辰巳八景《上》 山本一力

2011年5月20日発行

 

永代橋帰帆

 佐賀町河岸ろうそく問屋の4代目の大洲屋茂助は、昨年12月の赤穂浪士の吉良邸討ち入りに喝采している江戸町民の姿を見て、公儀に逆らったのに義士扱いされるのに納得がいかなった。永代橋の材木は伊予藩の杉が大量に買い付けられたもので、架橋作業は伊予藩の国許から多くの職人を呼び寄せ、その世話は大洲屋が引き受けたこともあって永代橋に格別の思いを抱いていたところ、その永代橋は、ここを渡って高輪泉岳寺に向かった赤穂浪士により穢されたとの思いが強く、業腹な思いを抱えていた。年を越えて伊予松山藩松平家下屋敷へろうそくを納めに行く際に見掛けた白装束の16歳の大石主税が見せた武士の姿、池を見詰める主税の指先が小刻みに震えるのを見、「母上…」と呟いた姿を見て、茂助は、沙汰のむごさに思い至った。

 

永代寺晩鐘

 米の高値安定を図ろうとした吉宗は、米買い上げ策や江戸への精米運び入れをご法度とする触れを出したたため、煎餅屋を営む武蔵屋では、米が手に入らず頭を悩ませた。
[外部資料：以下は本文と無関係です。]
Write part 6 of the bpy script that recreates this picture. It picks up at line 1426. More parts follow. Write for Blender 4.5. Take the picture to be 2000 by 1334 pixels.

父親からそのことを聞いたおじゅんは憤った。縁談話を断ったので嫌がらせをしてきたのだと思ったからだ。永代寺の若い僧侶西悦は8歳の頃からおじゅんを知っていた。おじゅんからこの話を聞き、蔵前の米屋増田屋が永代寺に出入りしていたので、そこを紹介した。増田屋の惣領息子に見初められておじゅんを嫁に迎えたいとの話が持ち上がった。あまりに格上であるため躊躇していたが、躊躇した本当の理由に思い当たった。8歳の時に西悦に出会ってほのかな思いを抱いていた自分の心に今さらながらに気づいたのだった。おじゅんは西悦を再度訪ねて増田屋へと嫁ぐことを伝えて深いお辞儀をして去った。西悦は己が信じる仏道を思って実を結ばぬ思いを抑えつけた。悦は捨て鐘を討ちながらおじゅんに別れを告げた。永代寺が打つ鐘の値が深川に流れた。

 

仲町の夜雨

 深川冬木町の町内鳶のかしら政太郎とおこんは、18年前に祝言をあげた。が、おこんは30過ぎて2度目の流産を経験するものの子を授かることはなかった。政太郎は3年前から囲った妾のおみよはおこんも承知していた。どうしても子が欲しいという政太郎は当時22才のおみよを囲った。月のものが止まったおこんは身籠ったのではないかと思い、産婆に看てもらうが閉経だった。おこんは饅頭を手土産におみよを訪ね、おみよはたとえ授かったとしても、その子を政太郎に取り上げられるのが分かっており、それがつらくておこんに虚勢を張っていた。そのおみよのつさら、隠し持つ思いを切なく感じたおこんはおみよに子宝を求めるのは酷だと思い、養子の話を政太郎にすると思いを定めた。おこんは降りしきる夜雨に溶け込んでおみよから借りた傘をさして仲町のやぐらまで戻った。

 

木場の落雁

 行儀見習いのために奉公にあがったさくらは、木場・材木商妻籠屋の大内儀の吉野から、2度目の不作法を咎められた。さくらは深川汐見橋たもとに暮らす大工の棟梁の孝次郎の娘だった16歳になってしつけがきちんとできていないことを心配した孝次郎夫が見つけてきた奉公先だった。物の持ち方が、相手によって目通り、肩通り、乳通り、帯通りがあることを始め、一から小笠原流のしつけを教えられた。さくらは吉野の思慮深さに心から敬うようになり、落ち着いていて美しい言葉遣い、背筋を張って動く気品に満ちた所作を真似し始めた。互いに好き合っている間柄の弦太郎だったが、さくらは弦太朗の粗野が気になり、いつの間にか見下すようになっていた。母親のおかちはさくらの妻籠屋の真似をする様子を見て、何でも間でも同じというわけにはいかないと諭すが、さくらには得心がいかなかった。が、その直後、大横川のほとりで、三人の子どもたちが遊んでいるやり取りを聞いて、大切なのは身体の芯に生まれつき備わっている気性と心掛けであり、おのれの身の丈と分とを見失って立ち振る舞いだけ真似しても、それは滑稽で周りの者に窮屈な思いをさせるだけだとと気付いた。